|
Even though we share a publisher, I don't know Mike DiCerto. This makes Mike the exception to the rule (though he seems to be an exception to most rules), for almost every author who has been blessed (or cursed) with an Author Interview from Hell is someone I've had contact with. It wasn't until I read Milkyway Marmalade that I knew I had to interview him. Why?
Milkyway Marmalade is so bizarre and twisted, so godawfully funny, so mindblisteringly entertaining, that I wish I had written it. Of course, that's impossible, since I still hang on to a thread of sanity, something Mike DiCerto probably has given up on long ago. Don't believe me? See what Mike had to say in his Author Interview from Hell.
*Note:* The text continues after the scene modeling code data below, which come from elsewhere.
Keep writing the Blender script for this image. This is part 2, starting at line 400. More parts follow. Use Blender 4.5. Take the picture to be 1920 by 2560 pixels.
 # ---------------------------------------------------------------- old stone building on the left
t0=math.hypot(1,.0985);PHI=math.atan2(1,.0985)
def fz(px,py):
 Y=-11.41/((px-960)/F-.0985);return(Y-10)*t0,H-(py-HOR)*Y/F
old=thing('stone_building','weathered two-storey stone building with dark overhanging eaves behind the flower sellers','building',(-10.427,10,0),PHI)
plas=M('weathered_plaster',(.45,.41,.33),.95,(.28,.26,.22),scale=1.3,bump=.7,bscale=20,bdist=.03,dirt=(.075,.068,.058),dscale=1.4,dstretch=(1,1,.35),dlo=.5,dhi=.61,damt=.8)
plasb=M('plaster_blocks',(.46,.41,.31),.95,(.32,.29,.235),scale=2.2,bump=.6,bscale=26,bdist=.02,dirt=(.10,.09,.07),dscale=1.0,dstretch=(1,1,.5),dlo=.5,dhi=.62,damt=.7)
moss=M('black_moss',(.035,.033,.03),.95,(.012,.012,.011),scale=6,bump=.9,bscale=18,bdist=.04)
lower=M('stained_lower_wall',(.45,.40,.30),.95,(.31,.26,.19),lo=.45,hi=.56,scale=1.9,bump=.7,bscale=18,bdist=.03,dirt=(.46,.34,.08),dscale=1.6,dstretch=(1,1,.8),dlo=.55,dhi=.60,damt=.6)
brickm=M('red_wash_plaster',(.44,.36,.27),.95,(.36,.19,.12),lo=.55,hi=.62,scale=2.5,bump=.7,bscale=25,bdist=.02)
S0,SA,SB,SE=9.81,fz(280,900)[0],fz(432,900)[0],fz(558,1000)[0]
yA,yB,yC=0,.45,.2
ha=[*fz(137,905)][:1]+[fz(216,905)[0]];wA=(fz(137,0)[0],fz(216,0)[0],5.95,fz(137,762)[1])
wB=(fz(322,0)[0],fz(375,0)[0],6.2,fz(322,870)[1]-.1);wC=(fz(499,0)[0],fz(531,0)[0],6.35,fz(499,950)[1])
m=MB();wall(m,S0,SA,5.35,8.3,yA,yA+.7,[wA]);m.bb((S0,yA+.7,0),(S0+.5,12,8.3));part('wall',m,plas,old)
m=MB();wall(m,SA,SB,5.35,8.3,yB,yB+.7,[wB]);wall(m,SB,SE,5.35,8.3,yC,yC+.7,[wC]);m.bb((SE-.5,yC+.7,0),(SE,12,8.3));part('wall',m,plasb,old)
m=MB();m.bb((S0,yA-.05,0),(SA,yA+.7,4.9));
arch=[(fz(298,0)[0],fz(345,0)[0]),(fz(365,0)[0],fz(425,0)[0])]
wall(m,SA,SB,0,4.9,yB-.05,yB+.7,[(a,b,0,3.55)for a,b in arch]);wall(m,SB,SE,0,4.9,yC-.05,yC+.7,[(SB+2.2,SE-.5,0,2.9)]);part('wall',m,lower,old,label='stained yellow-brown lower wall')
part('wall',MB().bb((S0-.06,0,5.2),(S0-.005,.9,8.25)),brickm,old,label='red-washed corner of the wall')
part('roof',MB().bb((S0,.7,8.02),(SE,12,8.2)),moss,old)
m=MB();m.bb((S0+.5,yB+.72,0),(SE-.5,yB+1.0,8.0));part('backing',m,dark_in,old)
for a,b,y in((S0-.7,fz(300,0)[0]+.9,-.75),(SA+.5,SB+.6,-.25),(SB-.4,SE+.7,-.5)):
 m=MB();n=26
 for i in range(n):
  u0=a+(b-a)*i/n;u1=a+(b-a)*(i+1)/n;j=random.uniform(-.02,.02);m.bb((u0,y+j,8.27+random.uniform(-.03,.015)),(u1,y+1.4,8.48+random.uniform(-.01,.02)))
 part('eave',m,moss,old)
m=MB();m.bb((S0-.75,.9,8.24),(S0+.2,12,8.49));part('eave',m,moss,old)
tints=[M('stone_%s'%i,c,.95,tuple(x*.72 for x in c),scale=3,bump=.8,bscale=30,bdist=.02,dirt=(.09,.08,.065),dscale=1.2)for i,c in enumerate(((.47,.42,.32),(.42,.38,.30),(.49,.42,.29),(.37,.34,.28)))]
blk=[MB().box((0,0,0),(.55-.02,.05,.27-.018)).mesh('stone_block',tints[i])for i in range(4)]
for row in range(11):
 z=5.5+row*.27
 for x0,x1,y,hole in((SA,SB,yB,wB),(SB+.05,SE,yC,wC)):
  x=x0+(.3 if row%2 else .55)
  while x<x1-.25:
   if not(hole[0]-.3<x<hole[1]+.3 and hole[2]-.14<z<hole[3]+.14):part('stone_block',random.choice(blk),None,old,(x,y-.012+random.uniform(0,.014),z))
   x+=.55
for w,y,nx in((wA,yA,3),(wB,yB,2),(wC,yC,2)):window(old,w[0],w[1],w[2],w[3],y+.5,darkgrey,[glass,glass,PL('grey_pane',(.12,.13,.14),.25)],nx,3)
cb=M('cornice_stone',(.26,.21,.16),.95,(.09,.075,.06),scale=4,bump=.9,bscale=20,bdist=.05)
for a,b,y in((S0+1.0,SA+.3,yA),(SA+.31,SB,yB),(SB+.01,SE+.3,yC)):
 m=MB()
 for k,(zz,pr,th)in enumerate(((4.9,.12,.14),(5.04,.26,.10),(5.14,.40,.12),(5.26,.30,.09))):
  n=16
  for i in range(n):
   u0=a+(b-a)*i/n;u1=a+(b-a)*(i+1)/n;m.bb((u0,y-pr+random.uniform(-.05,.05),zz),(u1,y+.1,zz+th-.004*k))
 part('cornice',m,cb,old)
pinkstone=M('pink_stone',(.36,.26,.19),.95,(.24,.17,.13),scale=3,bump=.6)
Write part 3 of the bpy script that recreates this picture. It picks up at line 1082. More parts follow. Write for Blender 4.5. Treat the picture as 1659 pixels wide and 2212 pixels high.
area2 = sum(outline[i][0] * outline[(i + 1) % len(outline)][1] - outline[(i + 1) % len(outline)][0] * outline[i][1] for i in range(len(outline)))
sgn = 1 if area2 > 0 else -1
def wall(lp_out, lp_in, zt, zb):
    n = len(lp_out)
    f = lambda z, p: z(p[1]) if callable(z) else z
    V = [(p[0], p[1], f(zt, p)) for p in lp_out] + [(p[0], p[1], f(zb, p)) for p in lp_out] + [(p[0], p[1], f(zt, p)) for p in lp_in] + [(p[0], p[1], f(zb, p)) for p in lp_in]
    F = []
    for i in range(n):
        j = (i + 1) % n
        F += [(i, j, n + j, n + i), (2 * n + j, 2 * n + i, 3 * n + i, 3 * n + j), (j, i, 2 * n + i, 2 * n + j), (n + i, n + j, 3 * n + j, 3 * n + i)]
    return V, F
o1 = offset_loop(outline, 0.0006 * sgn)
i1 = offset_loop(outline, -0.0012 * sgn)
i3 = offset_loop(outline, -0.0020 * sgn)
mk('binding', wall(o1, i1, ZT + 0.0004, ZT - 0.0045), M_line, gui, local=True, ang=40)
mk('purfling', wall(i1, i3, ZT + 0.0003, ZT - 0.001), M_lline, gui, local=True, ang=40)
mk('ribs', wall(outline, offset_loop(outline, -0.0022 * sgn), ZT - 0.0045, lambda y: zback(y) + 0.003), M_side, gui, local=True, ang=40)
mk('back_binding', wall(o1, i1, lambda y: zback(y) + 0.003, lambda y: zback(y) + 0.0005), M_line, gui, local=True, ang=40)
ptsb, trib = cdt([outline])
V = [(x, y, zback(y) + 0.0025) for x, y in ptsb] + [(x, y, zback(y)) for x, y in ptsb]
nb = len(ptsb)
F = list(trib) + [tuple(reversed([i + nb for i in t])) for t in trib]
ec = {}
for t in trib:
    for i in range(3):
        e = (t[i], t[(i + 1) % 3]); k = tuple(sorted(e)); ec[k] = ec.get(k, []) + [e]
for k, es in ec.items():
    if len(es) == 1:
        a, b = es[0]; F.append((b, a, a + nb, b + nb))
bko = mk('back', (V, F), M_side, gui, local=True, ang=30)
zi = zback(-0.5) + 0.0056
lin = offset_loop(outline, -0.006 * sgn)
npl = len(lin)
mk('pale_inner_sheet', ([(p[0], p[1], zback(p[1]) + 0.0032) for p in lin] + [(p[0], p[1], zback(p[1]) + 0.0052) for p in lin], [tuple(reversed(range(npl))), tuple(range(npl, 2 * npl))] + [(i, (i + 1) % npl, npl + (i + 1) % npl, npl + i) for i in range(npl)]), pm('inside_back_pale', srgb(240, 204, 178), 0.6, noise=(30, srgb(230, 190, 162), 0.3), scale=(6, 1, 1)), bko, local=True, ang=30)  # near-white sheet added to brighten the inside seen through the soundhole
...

Steve: Combine two sports to make a completely new sport... name it and write a brief example, as if you were a sports commentator.
Mike: I would combine the Biathalon, Ski Jumping and Skeet Shooting (ok, I am sort of cheating by adding a third). My change, however, would be that the audience would be armed and the one who can shoot a jumper with the most rounds and NOT disrupt the aerial ballet, wins.
Steve: Which of your qualities do you feel makes you a great presidential candidate?
Mike: I am a wish washy, corporately corrupted reptilian weasel who uses my military might in lieu of sex. Nah-- Actually, I would never be elected. Too short and have never been a member of a secret society.
Steve: If you had to choose an insect as a life mate, which would it be?
Mike: I would choose ant-- oh no-- that would be incest (or is that "aunt")... I guess a Praying Mantis. I am one that believes the clergy should be allowed to marry.
Steve: Rodney Dangerfield always complained he "don't get no respect". What is it that you don't get, that you probably should?
Mike: Donald Trump's hair. Never have and never will.
Steve: What's it like to be a sex symbol at your age?
Mike: Well, being a circle with an arrow sticking from it is difficult at any age. (get it? Sex "symbol") forget it... next question.
Steve: Why did you agree to a stupid interview like this, anyway?
Mike: I didn't. And would you please get this dude with the gun at my head to leave.
Steve: Do you have a question for me?
Mike: How many fish can a Norweigian bongo player catch if the sun were a potato?
Steve: Make up a new political platform. What's your campaign speech like?
Mike: It would not be heard because the platform would be ten thousand feet in the air. That thin air makes it hard to talk.
Steve: You're an author, dammit! Promote yourself.
Mike: If you are anything like me and I know I am, you'll enjoy Milky Way Marmalade. It is a funny book because I am a funny person and I should know because I walk down the street laughing to myself constantly. You like classic rock? You enjoy trippy stuff? You love meglomaniac aliens? Despise greed, pretentiousness and violence? Like to have some brain food with your comedy? Then please, ignore the ridiculously high POD book price (or go the cheapo ebook route) and read it. It'll be the best investment you have made in years. Toss out the prosac. This works better.